作レレ

パロサント&ホワイトシカモアのウクレレがあまり響かなかったのはなんでだろ~なんでだろ~一体なんでだろう~

テツ&トモの「なんでだろ~、なんでだろ~、一体なんでだろ~」という漫才は、今もいろんな企業に呼ばれたりして、テレビ外で結構活躍しているそうです。

「パロサント&ホワイトシカモアのウクレレが響かなかったのはなんでだろ~、なんでだろ~、一体なんでだろう~」と私も歌うように考えますに、いくつかの仮説が出てきます。

・パロサントとホワイトシカモアの組み合わせは相性が良くなかった説。

味噌ラーメンにバターは合うけど、とんこつラーメンにバターは合わなかった、みたいな話です。パロサントは結構重くて硬い木です。こんなに硬い木は普通はトップに使いませんが、それをマホガニーの適度な軽さが絶妙に受けていたために、これまではいい響きになっていたのだと思います。しかし今回はホワイトシカモアというメープル系のこれも重くて硬い木にしてしまったので、全体に響くことができなくなった可能性があります。絶妙なボケとつっこみの関係が崩れて、両方ツッコミあるいは両方ボケみたいになってしまったのかもしれません。パロサントを受ける板の選択は結構難しいです。マホガニーあるいはマホガニーに似た材質の木がよさそうです。

・コンサートサイズのロングネックとソプラノサイズのウスレレボディの相性が良くなかった説。

コンサートサイズのロングネックにすることによって弦のテンションが変わり音質も変わりますが、これを受けて共鳴を作るのは通常はコンサートサイズのボディなわけですから、ソプラノサイズでしかもウスレレというのは、乖離が激しすぎたのかもしれません。

・トップの削り方が均質になりすぎた説

クラシックギターなどでは、トップの板は周辺部を薄めに削り、中央部はやや厚めに削るのがよいとされています。周辺部を薄くすることによって、トップ全体が大きく振動しやすくなる基盤を作るという発想なのでしょうか。今回のウクレレでは、トップを削るのに新投入のドラムサンダーを使用したために、従前手作業で削っていたときに比べて、全体が均質になりすぎた可能性があります。ここは今後改善していく予定です。

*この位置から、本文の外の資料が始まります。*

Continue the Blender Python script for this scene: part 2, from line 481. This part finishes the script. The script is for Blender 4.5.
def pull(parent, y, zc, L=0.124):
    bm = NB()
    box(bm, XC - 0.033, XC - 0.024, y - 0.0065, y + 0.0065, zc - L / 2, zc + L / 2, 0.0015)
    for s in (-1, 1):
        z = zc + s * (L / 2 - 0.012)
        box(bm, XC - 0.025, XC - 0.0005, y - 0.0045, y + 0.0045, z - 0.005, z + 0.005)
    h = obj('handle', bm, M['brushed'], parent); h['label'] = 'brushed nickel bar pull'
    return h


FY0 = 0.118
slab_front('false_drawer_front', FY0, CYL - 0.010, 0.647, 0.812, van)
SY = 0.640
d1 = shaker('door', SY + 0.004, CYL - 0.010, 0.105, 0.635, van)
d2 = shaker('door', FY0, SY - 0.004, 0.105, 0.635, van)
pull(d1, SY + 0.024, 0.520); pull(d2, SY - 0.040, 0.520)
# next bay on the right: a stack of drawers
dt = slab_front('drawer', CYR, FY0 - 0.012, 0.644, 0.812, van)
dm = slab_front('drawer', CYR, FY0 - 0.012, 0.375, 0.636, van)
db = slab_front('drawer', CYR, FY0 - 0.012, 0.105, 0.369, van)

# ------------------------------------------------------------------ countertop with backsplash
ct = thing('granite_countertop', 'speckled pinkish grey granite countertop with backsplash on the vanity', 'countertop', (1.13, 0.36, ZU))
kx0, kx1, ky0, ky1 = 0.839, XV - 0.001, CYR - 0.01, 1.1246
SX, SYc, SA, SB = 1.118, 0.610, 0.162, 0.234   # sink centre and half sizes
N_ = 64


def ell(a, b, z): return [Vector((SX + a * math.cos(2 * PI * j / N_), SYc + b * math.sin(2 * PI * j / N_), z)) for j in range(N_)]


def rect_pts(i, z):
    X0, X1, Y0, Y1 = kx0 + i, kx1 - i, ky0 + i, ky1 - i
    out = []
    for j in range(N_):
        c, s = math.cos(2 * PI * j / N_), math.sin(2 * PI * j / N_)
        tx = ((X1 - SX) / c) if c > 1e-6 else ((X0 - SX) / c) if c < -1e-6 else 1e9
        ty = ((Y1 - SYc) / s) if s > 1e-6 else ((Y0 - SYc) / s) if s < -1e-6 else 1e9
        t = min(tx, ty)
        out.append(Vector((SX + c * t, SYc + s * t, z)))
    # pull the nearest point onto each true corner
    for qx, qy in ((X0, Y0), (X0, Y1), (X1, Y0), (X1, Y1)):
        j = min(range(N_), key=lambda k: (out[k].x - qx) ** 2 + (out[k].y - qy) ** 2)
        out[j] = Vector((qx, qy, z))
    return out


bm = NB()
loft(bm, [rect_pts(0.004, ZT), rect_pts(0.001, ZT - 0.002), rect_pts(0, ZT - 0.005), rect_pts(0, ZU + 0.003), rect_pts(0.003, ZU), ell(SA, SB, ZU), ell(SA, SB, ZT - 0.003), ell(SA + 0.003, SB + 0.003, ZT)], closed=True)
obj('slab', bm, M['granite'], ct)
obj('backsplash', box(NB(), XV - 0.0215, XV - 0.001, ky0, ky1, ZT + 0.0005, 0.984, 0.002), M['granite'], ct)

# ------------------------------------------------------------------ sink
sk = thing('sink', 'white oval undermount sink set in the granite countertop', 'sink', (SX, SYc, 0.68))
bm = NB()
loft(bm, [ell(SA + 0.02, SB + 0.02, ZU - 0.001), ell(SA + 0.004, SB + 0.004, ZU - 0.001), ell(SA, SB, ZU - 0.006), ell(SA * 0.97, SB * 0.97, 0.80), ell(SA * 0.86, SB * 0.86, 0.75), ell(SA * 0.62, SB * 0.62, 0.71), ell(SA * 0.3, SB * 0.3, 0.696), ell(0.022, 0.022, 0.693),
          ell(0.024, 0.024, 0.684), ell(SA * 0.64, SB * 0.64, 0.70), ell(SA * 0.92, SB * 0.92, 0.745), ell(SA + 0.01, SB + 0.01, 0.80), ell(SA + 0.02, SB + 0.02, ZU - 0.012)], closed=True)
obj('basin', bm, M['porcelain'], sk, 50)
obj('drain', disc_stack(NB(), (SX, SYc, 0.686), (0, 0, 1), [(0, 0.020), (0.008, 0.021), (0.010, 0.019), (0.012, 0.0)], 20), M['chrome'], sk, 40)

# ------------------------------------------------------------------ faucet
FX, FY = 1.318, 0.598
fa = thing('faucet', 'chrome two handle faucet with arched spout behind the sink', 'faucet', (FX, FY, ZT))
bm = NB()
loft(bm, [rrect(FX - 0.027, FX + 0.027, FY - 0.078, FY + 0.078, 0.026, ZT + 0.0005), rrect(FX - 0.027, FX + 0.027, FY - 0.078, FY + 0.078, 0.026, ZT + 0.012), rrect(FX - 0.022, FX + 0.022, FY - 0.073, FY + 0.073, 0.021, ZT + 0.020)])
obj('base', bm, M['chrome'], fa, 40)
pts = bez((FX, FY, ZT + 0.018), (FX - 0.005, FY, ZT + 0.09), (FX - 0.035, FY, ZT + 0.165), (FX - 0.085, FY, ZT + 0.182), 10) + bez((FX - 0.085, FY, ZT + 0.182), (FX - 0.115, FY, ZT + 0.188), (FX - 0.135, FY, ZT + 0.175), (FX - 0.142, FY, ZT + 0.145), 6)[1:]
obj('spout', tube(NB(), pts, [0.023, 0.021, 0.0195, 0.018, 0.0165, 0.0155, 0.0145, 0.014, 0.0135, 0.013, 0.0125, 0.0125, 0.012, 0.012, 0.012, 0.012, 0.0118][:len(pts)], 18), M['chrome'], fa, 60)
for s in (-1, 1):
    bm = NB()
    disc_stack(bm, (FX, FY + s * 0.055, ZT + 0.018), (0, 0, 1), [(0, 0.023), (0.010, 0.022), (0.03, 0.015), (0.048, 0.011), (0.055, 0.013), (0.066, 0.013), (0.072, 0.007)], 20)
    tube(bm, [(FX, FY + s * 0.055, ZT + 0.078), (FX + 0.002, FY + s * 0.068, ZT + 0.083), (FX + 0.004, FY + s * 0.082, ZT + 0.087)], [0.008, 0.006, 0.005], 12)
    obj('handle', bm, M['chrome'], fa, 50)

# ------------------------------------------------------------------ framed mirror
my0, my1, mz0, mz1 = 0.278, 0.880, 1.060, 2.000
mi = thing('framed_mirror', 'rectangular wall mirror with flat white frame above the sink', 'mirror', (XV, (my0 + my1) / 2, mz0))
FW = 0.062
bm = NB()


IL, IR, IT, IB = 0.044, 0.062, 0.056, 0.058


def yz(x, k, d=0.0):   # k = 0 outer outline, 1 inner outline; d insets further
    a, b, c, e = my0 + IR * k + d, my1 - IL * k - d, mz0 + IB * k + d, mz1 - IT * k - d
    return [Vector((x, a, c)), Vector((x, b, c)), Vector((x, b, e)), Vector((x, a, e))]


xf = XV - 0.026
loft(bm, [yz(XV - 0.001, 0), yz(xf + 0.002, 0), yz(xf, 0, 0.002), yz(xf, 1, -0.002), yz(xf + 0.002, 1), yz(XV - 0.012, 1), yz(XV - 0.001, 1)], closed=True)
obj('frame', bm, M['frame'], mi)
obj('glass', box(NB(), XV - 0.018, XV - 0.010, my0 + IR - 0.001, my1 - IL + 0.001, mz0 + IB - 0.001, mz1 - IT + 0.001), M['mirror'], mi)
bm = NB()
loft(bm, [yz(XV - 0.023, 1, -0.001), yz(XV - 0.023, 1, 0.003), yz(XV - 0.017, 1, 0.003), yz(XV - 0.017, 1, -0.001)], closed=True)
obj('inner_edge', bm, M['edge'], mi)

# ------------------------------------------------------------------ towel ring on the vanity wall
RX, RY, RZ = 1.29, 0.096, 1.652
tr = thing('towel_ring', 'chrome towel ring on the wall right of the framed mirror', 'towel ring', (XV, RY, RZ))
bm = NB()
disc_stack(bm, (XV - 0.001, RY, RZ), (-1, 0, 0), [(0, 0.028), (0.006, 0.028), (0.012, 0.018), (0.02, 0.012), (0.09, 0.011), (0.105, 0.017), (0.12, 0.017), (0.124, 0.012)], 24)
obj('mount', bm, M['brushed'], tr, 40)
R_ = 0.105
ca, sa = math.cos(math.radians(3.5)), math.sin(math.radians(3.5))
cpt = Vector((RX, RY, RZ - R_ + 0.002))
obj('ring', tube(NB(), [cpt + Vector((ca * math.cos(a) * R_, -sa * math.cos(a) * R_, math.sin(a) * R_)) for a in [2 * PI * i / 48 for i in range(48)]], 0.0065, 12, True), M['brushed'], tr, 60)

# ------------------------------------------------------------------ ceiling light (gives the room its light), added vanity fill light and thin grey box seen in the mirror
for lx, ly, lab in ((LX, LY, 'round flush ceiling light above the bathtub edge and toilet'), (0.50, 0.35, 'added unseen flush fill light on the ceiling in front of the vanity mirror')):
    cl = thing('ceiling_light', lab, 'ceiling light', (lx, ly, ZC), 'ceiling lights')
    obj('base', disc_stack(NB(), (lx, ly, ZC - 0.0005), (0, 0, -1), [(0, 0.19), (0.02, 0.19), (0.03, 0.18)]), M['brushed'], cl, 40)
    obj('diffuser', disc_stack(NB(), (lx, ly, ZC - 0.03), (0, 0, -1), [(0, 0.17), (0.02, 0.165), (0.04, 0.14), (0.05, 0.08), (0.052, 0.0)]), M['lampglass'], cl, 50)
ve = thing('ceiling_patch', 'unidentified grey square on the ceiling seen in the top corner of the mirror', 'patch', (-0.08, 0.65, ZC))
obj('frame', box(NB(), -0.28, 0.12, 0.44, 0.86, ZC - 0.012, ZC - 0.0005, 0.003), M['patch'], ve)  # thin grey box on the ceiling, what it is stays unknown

・ブリッジをホワイトシカモアにしたことの影響が出た説。

ブリッジも白い色にするためにホワイトシカモアにしてみたのですが、ここは弦の響きをダイレクトにトップに伝達する部位ですから、音響に影響を与えた可能性があります。

ほかにも、ブリッジの大きさ、ブリッジ裏に張ったパッチの大きさ、全体の板厚の選択など、様々な要因が考えられるのですが、大きな方向性としては、やはり一十舎のウクレレは、「コンパクトに軽やかに」という従前からのコンセプトでいくのがいいようだと感じています。今回は、結果として、大型化、重量化の方向に手を出してみる実験のようになりましたが、やはり一十舎の基本コンセプトにあまりマッチしないような気がします。